Sergiu Matis: Neverendings, Season 1&2. 24.08.2018, Tanznacht, Tanzfabrik Wedding/Uferstudios, Berlin.
Many artists employ “labor” as a theatrical device that enables them to weave a wide range of concepts and politics into their work, but few do it as thoroughly as Sergiu Matis’s abridged three-and-a-half-hour opus neverendings (Season 1&2) featuring the 100-year span since the October Revolution. The range of “industrious” scores and movement qualities affected me insofar that they were uncomplicated physical representations of a recognizable thing – dance can be effective when it is stupid, as in you dance the thing and we all see it and it’s funny because it’s literally productive, beautifully coherent, admirably executed, and we remain in it together.
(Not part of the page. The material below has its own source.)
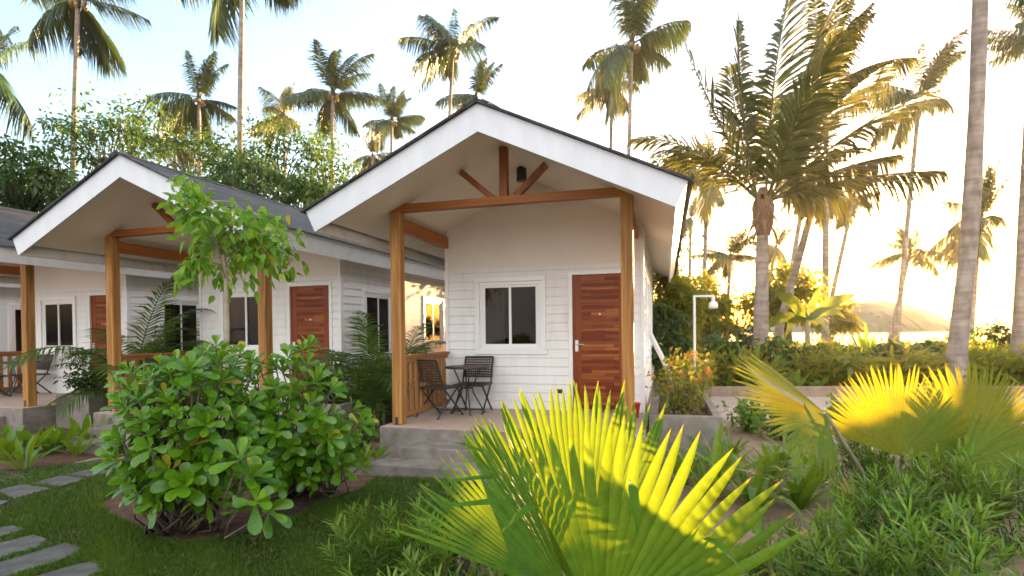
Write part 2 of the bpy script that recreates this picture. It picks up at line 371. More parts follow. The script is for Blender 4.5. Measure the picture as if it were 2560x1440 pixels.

Like the communist dream, „baby.“
“All gender non-conforming people, gender non-conforming grandparents, women, and men rise up!” but honestly the seemingly random or off-topic insertion of gender politics made me feel like the audience was given permission to laugh at the apparent joke of gender non-conformance.
I stayed very much involved and engaged in this long-ass show, and the seamless dramaturgy, the half-time vodka, the humble yet Seven Sister-esque cardboard stage design, and the parallel between the performers adrenaline levels and the rise and fall of the Soviet empire indicate a kind of mastery I want more of.